Vargas Llosa, siempre exquisito en su forma de expresarse, reconoció que por el amor se había interesado «desde que era muy joven», pero no fue hasta hace algunos años en los que comenzó a «rondar la idea» de escribir una novela al respecto. Consideró que es un asunto literario «complejo, difícil de abordar» por la rica tradición creativa que gravita sobre la temática amorosa, algo que hace que muchos novelistas contemporáneos sean «reticentes a abordarlo», para evitar caer en tópicos trillados, convencionales. No obstante, se decidió a hacerlo porque había un reto en el hecho mismo de «escribir una historia de amor situada en nuestra época», ya que la sociedad actual «ha cambiado muchísimo con respecto a etapas pasadas», algo que deja su huella en los ritos, en los usos y costumbres que «lo han venido definiendo».

Este nuevo «amor moderno, emancipado», ajeno a mitologías románticas, es el centro de una novela que, además, incide en otras materias «totales y humanas», como el desarraigo, la evolución ideológica, o «los convulsos o tranquilos cambios sociales que ha vivido el mundo en el último medio siglo». A pesar de ello, es la primera vez que Llosa define una de sus novelas con la etiqueta, entre comillas ligera, de amorosa, quizá por que «al embarcarme en esta aventura quería dejar seña de que, aunque este sentimiento sigue siendo una experiencia intensa en la vida de los seres humanos, adopta otras formas, otras manifestaciones, que se puede contar».

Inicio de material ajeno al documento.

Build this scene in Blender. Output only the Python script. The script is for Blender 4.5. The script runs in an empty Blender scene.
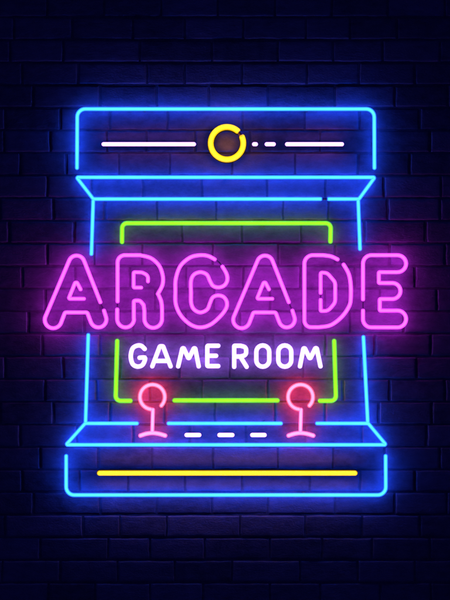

Las materias primas fundamentales que Llosa ha utilizado son, según él mismo explicó, «la memoria y la invención». De hecho, la trama transcurre en ciudades en las que el autor ha vivido en diferentes épocas de su vida: Lima, Londres, París, Tokio o Madrid, «lo más autobiográfico de la novela», mientras que la «parte de amor es la más fantaseada». Algo, a priori, que resulta difícil de creer.